FP article!Cleaning up is a dirty business
Bennett Environmental
Ian Karleff
Financial Post
Tuesday, November 26, 2002
Bennett Environmental Inc. is busy burning dirt in what has proven to be a high-margin and fast-growing business. The company's stock (BEV/TSX), however, has been dragged through the dirt itself as of late, thanks to the uncertainties of being a one-facility operator with an impending management void.
Sadly, there are truckloads of contaminated soil in North America, but only six sites that can cleanse it, including Bennett's in St. Ambroise, Que. And while concern exists over the life of Bennett's contracts, overall industry capacity is rising, new contracts are flowing Bennett's way, and an arduous approval process is limiting the competitive landscape.
One of the problems for Bennett is that it knows these approval hurdles all too well as communities scream, "not in my backyard," each time a plant is announced. Its proposed incinerator at Kirkland Lake in northern Ontario has faced final approval delays until the second-quarter of 2003 from what was expected to be February, thanks in part to a milk producers' concern that the plant would drive away customers.
"The trick in this industry, and the value in the industry, is that of permitting. Permitting is difficult and a significant barrier to entry," said Avi Dalfen at Research Capital.
"We cut our target price as soon as the government announced further delay for Kirkland Lake. It's a question of timing the growth in this company ... an overwhelming majority of revenues are from one plant in Quebec," said Mr. Dalfen.
And while earnings growth has been strong, it's not guaranteed, which explains why the stock (BEV/TSX) has drifted down from an April high of $21 to a low of $7.33 in October. The company earned 31¢ a share in 2001, and is projecting earnings of 85¢ to 95¢ for 2002, and $1.25 to $1.33 in 2003. At the low end of Bennett's own estimates, growth is anticipated at 174% for this year, and 47% in 2003, which most would assume would come with a high stock multiple.
But analysts such as Mr. Dalfen, despite being confident that Kirkland Lake will eventually gain approval, are not convinced the company can deliver beyond 2003.
He expects earnings of 74¢ a share in 2002, and $1.08 in 2003, which based on yesterday's close of $8.50 values the stock at 11.7 times on a trailing basis, and only 8 times next year's profit.
Also damaging the company's valuation was the shutdown of its Quebec facility for seven weeks in June and July which along with other wrinkles, slashed revenues from an anticipated $12-million to a reported $9.1-million in the third-quarter.
Yet despite the problems, Bennett generated a gross profit margin of 57%, and net after tax margin of 25%, while growing revenues a handsome 38% from the year ago period.
Analysts have marvelled that the company's return on equity is around 50%, while it ships soil across Canada for $150 a tonne, and was able to underbid its main U.S. competitors for the Superfund soil remediation project in Manville, N.J.
Bennett recently won a project from the Canadian Department of Defence to clean up a PCB laden radar station in Saglek, Labrador, and noted that 30 more projects of this kind will be remediated in coming years.
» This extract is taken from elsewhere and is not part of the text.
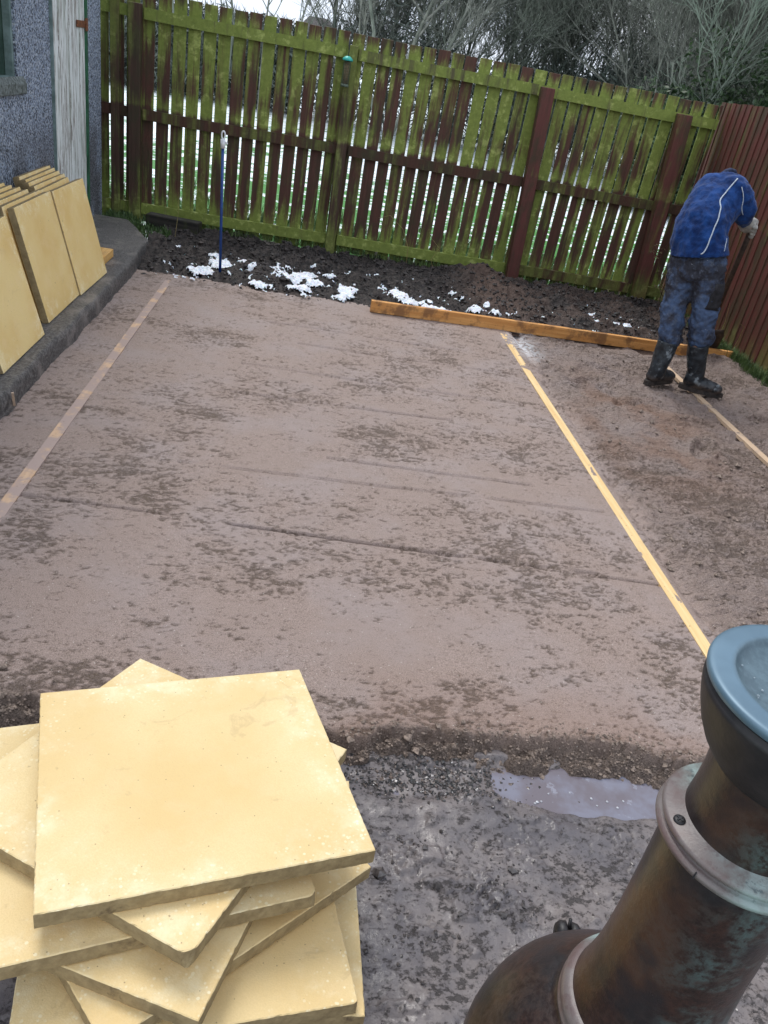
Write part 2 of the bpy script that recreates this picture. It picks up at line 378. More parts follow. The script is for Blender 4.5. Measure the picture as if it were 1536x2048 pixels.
def mud_z(X, Y):
    z = -.055 + .022*(fbm(X*3.2, Y*4.6, 4, 90)-.5) + .012*(fbm(X*11, Y*14, 3, 91)-.5) + .005*(fbm(X*30, Y*34, 3, 92)-.5)
    k = fbm(X*15, Y*24, 5, 94, .62); z = z - .012*np.exp(-((k-.5)/.012)**2)*sst(.42, .58, fbm(X*4, Y*5, 3, 95)) + .008*sst(.56, .62, k)*sst(.5, .6, fbm(X*3, Y*4, 2, 97))
    # shallow hollow that holds the puddle
    d = ((X-1.04)/.42)**2 + ((Y-1.50)/.10)**2 + .9*(fbm(X*9, Y*9, 3, 96)-.5)
    z = z - .026*sst(1.25, .55, d)
    d2 = ((X-.42)/.22)**2 + ((Y-1.47)/.07)**2; z = z - .012*sst(1.2, .3, d2)
    # a firmer shelf just in front of the puddle
    z = z + .010*np.exp(-((Y-1.36-.02*np.sin(X*5))/.045)**2)*sst(.1, .4, X)
    bk = np.exp(-((X+.62)/.25)**2 - ((Y-.85)/.3)**2)
    return z - .05*bk
def soil_z(X, Y):
    up = sst(5.95, 6.35, Y + .12*(fbm(X*3, Y*0, 3, 101)-.5))
    z = -.02 + .07*up + .115*up*(fbm(X*3.1, Y*3.4, 4, 102)-.5)*1.6 + up*.12*(fbm(X*9, Y*10, 4, 103)-.5) + up*.035*(fbm(X*48, Y*48, 2, 104)-.5)
    z = z + .09*np.exp(-((X-1.62)/.30)**2-((Y-7.2)/.5)**2) + .05*np.exp(-((X-2.5)/.5)**2-((Y-6.9)/.3)**2)
    return z - .05*sst(7.55, 7.95, Y)

def axis(*seg):
    o = []
    for a, b, st in seg: o += list(np.arange(a, b, st))
    return np.array(o+[seg[-1][1]])

grid('sand_bed', axis((-1.30, 1.7, .0065), (1.7, 3.62, .008)), axis((1.32, 1.9, .0042), (1.9, 2.8, .0055), (2.8, 4.2, .009), (4.2, 6.12, .013)), sand_z, MAT['sand'],
     dict(rough=sand_rough, edge=sand_edge, loose=lambda X, Y: np.maximum(sst(1.62, 1.75, X + .05*(fbm(X*0, Y*5, 3, 8)-.5)), sand_edge(X, Y)),
          red=lambda X, Y: .95*sst(1.62, 1.8, X)*sst(.3, .6, fbm(X*3, Y*3, 3, 33))*np.exp(-((X-2.05)/.5)**2-((Y-4.25)/.8)**2) + .35*sst(1.95, 1.65, Y)*sst(.42, .62, fbm(X*2.2, Y*4, 3, 34)),
          cement=lambda X, Y: np.exp(-((X-1.70)/.10)**2-((Y-5.66)/.26)**2)*1.2))
grid('mud', axis((-3.0, -.9, .05), (-.9, 1.65, .0045), (1.65, 4.2, .05)), axis((-1.5, .6, .05), (.6, 1.72, .0045)), mud_z, MAT['mud'])
grid('soil_bed', axis((-1.30, 3.63, .011)), axis((5.93, 7.98, .011)), soil_z, MAT['soil'],
     dict(brown=lambda X, Y: np.clip(sst(1.3, 1.65, X + .3*(fbm(X*3, Y*3, 3, 7)-.5))*.55*sst(.25, .6, fbm(X*4, Y*4, 3, 108)) + .7*np.exp(-((X-1.62)/.28)**2-((Y-6.95)/.6)**2) + .8*sst(6.15, 6.0, Y), 0, 1)))

# field beyond and far ground, one sheet to the horizon
def field_z(X, Y):
    inside = sst(-1.2, -.9, X)*0
    r_ = np.hypot(X, Y-4)
    yard = ((X > -2.6) & (X < 3.75) & (Y < 7.7)).astype(float)
    return -.14 + .10*sst(7.7, 9.5, Y)*(1-yard) + .06*(fbm(X*.4, Y*.4, 3, 110)-.5) + .02*(fbm(X*3, Y*3, 2, 111)-.5)*(Y > 7.9)
fx = axis((-300, -60, 20), (-60, -16, 4), (-16, 16, .25), (16, 60, 4), (60, 300, 20)); fy = axis((-60, -4, 8), (-4, 7, 1), (7, 30, .25), (30, 80, 5), (80, 500, 30))
grid('ground', fx, fy, field_z, MAT['field'])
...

The company also signed a five-year deal with GE Canada to clean up its "significant" volumes of PCB contaminated material, although the deal doesn't specify volumes.
"Clearly, the business is uniquely profitable even during challenging times," wrote Sara Elford at Canaccord Capital.
Ms. Elford expects only 68¢ of profit in 2002 and $1.22 in 2003, but sees the stock tracking up to $12.75 for a PE multiple of 10.5 times.